• **Exercise**: Check each line below for the word "colt", and copy those that have it.

BEGIN Supplied information

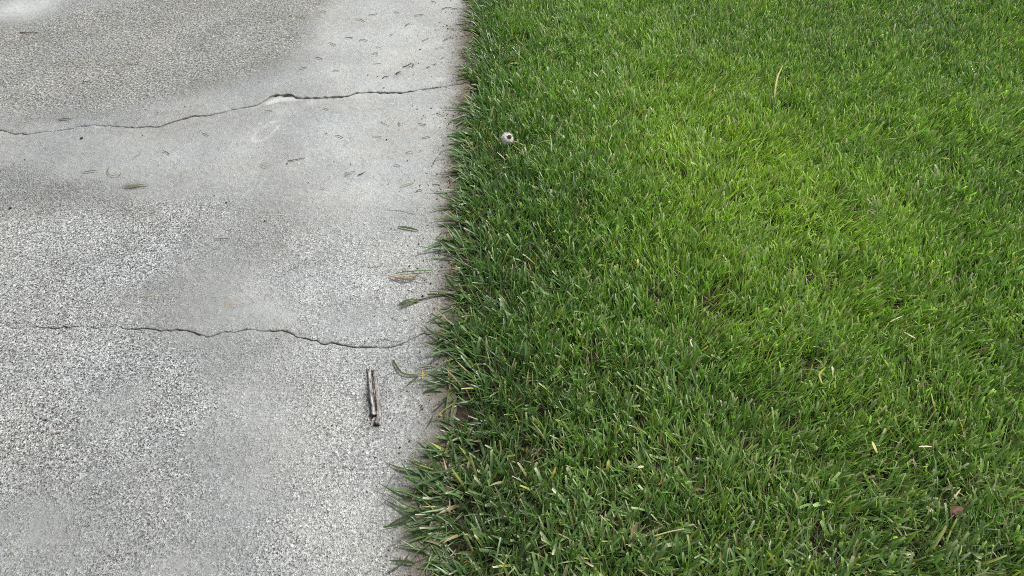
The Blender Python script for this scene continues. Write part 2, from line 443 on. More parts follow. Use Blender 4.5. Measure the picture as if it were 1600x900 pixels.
    for (qx, qy, rx, ry, k) in [(205, 292, 20, 5, .8), (712, 225, 14, 20, .5), (700, 600, 16, 14, .3), (95, 187, 22, 3, .35), (240, 450, 12, 5, .35), (340, 880, 0.1, .1, 0), (487, 888, 12, 6, .3), (620, 830, 14, 22, .1)]:
        if k: st = np.maximum(st, k * blob(x, y, qx, qy, rx, ry))
    surface_cols.warm = np.clip(a + .30 * np.exp(-np.clip(dist, 0, 9) / .18) - .0 * b, 0, 1)
    return np.stack([np.clip(wear, 0, 1), np.clip(tone * .5, 0, 1), np.clip(light, 0, 1), np.clip(st, 0, 1)], -1)

DRIVE = None
def slab_piece(ylo, yhi, label, edge_lo=True, edge_hi=True):
    span = float(np.max(yhi - ylo))
    n = max(8, int(span / 0.0085))
    vv = np.linspace(0, 1, n)
    if not edge_hi: vv = np.linspace(0, 1, int(n * .52)) ** 1.7          # coarser towards the unseen ends
    if not edge_lo: vv = 1 - np.linspace(1, 0, int(n * .62)) ** 1.5
    rows, zoff = [], []
    lim = lambda a: a
    if edge_lo:
        rows += [ylo, ylo, ylo + .0012, ylo + .0035]; zoff += [-.026, -.0016, -.0005, -.0001]
    else:
        rows += [ylo]; zoff += [0]
    m = 0.007
    for v in vv[1:-1]:
        rows.append(ylo + m + v * (yhi - ylo - 2 * m)); zoff.append(0)
    if edge_hi:
        rows += [yhi - .0035, yhi - .0012, yhi, yhi]; zoff += [-.0001, -.0005, -.0016, -.026]
    else:
        rows += [yhi]; zoff += [0]
    Y = np.array(rows); X = np.tile(xs, (len(rows), 1)); ZO = np.tile(np.array(zoff)[:, None], (1, len(xs)))
    ex = edge_x(Y)
    X = np.where(X > ex, ex, X)
    k = len(xs)
    X[:, -1] = ex[:, -1]
    # taper columns so that the last ones sit on the edge
    tcol = np.linspace(0, 1, 14)
    X[:, -14:] = (-0.162) * (1 - tcol) + ex[:, -1:] * tcol
    chip = 0.0042 * np.clip(vnoise(X, Y * 0, 33, 140) - .42, 0, 1) * (vnoise(X, Y * 0, 120, 141) + .4)
    dlo = Y - ylo[None, :] if edge_lo else Y * 0 + 1; dhi = yhi[None, :] - Y if edge_hi else Y * 0 + 1
    wch = .004 + .010 * vnoise(X, Y * 0, 24, 142)
    ZO = ZO - chip * (np.exp(-(dlo / wch) ** 2) + np.exp(-(dhi / wch) ** 2))
    Z = slab_h(X, Y) + ZO - 0.0022 * np.exp(-(ex - X) / .003)
    cols = surface_cols(X, Y)
    lip = (np.exp(-np.abs(dlo) / .004) + np.exp(-np.abs(dhi) / .004)) * sstep(.4, .8, vnoise(X, Y * 0, 21, 143))
    cols[..., 3] = np.maximum(cols[..., 3], .55 * np.clip(lip, 0, 1))
    hl = np.exp(-(dhi / .010) ** 2) * sstep(.55, .85, vnoise(X, Y * 0, 17, 144)) * (np.exp(-dhi / .02))
    cols[..., 2] = np.maximum(cols[..., 2], .55 * np.clip(hl, 0, 1))
    # side wall towards the lawn
    X2 = np.concatenate([X, ex[:, -1:] + .0005], 1); Y2 = np.concatenate([Y, Y[:, -1:]], 1)
    Z2 = np.concatenate([Z, Z[:, -1:] * 0 - .07], 1); c2_ = np.concatenate([cols, cols[:, -1:]], 1)
    me = grid_mesh("concrete_slab", X2, Y2, Z2, c2_)
    wv = np.concatenate([surface_cols.warm, surface_cols.warm[:, -1:]], 1)
    at2 = me.attributes.new("warm", 'FLOAT', 'POINT'); at2.data.foreach_set("value", wv.astype(np.float32).ravel())
    return add("concrete_slab", me, M_CONC, DRIVE, label=label)

bx = np.array([[XL - .05, -1.6, -.009], [-.125, -1.6, -.009], [-.2, 6.5, -.009], [XL - .05, 6.5, -.009]])
byy = np.linspace(-1.55, 6.45, 500)
BX = np.stack([np.full(500, XL - .05), np.full(500, -2.2), edge_x(byy) - .06, edge_x(byy) - .004], 1); BY = np.tile(byy[:, None], (1, 4))
BZ = np.full_like(BX, -0.012)
bm_base = grid_mesh("driveway", BX, BY, BZ)
DRIVE = add("driveway", bm_base, M_FILL, label="grey weathered concrete driveway with two crooked cracks", kind="structure")
full = np.ones_like(xs)
slab_piece(c1hi, 6.4 * full, "far stretch of concrete behind the upper crack", True, False)
slab_piece(c2hi, c1lo, "middle stretch of concrete between the two cracks", True, True)
slab_piece(-1.5 * full, c2lo, "near stretch of concrete in front of the lower crack", False, True)

# ------------------------------------------------------------------ grass
def blade_strips(base, az, lean, curl, length, width, cb, ct, levels=4, cut=None, roll=None, fold=0.0, floor=None, bend2=None):
    """many grass blades at once -> verts, quads, colours. fold>0 gives a three-vertex keeled section"""
    N = len(base)
    t = np.linspace(0, 1, levels)
    ang = lean[:, None] + curl[:, None] * t[None, :] ** 1.3
    ds = length[:, None] / (levels - 1)
    dh, dz = np.sin(ang), np.cos(ang)
    mid = lambda a: (a[:, :-1] + a[:, 1:]) / 2
    hh = np.concatenate([np.zeros((N, 1)), np.cumsum(mid(dh) * ds, 1)], 1)
    zz = np.concatenate([np.zeros((N, 1)), np.cumsum(mid(dz) * ds, 1)], 1)
    ca, sa = np.cos(az)[:, None], np.sin(az)[:, None]
    side = 0 if bend2 is None else bend2[:, None] * t[None, :] ** 2 * length[:, None]
    cx = base[:, :1] + hh * ca - side * sa; cy = base[:, 1:2] + hh * sa + side * ca; cz = base[:, 2:3] + zz
    if floor is not None:
        fl = floor(cx, cy)
        cz = np.where(t[None, :] > 0.2, np.maximum(cz, fl), cz)
    if roll is None: roll = np.zeros(N)
    cut = np.zeros(N, bool) if cut is None else cut
    prof_p = np.interp(t, [0, .25, .6, .85, 1], [.62, 1.0, .86, .48, .04])
    prof_c = np.interp(t, [0, .25, .6, .9, 1], [.62, .95, 1.0, .86, .70])
    prof = np.where(cut[:, None], prof_c[None, :], prof_p[None, :]) * width[:, None] / 2
    # width direction: horizontal normal to the azimuth, rolled about the blade's tangent
    wx, wy, wz = -sa * np.ones_like(ang), ca * np.ones_like(ang), np.zeros_like(ang)
    nx, ny, nz = -dz * ca, -dz * sa, dh           # blade normal
    cr, sr = np.cos(roll)[:, None], np.sin(roll)[:, None]
    ax_, ay_, az_ = wx * cr + nx * sr, wy * cr + ny * sr, wz * cr + nz * sr
    bxn, byn, bzn = nx * cr - wx * sr, ny * cr - wy * sr, nz * cr - wz * sr
    C = np.stack([cx, cy, cz], -1); A = np.stack([ax_, ay_, az_], -1) * prof[..., None]
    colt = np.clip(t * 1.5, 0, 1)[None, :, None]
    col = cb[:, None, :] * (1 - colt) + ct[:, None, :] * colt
    pale = cut & (np.random.default_rng(N).random(N) < .5)      # frayed dry mower cut, with a tip highlight put into the colour
    col[pale, -1, :] = col[pale, -1, :] * .4 + np.array([.80, .79, .56]) * .6
    if fold > 0:
        Bn = np.stack([bxn, byn, bzn], -1) * prof[..., None] * fold
        V = np.stack([C - A, C + Bn * -1.0, C + A], 2); K = 3
    else:
        V = np.stack([C - A, C + A], 2); K = 2
    cols = np.repeat(col[:, :, None, :], K, 2)
    if K == 3:
        cols = cols.copy(); cols[:, :, 1, :] *= 1.12
    idx = np.arange(N * levels * K).reshape(N, levels, K)
    F = []
    for k in range(K - 1):
        F.append(np.stack([idx[:, :-1, k], idx[:, :-1, k + 1], idx[:, 1:, k + 1], idx[:, 1:, k]], -1).reshape(-1, 4))
    cols4 = np.concatenate([cols.reshape(-1, 3), np.ones((N * levels * K, 1))], 1)
    return V.reshape(-1, 3), np.concatenate(F), cols4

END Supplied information

• **Written reply**:
    colt = np.clip(t * 1.5, 0, 1)[None, :, None]
    col = cb[:, None, :] * (1 - colt) + ct[:, None, :] * colt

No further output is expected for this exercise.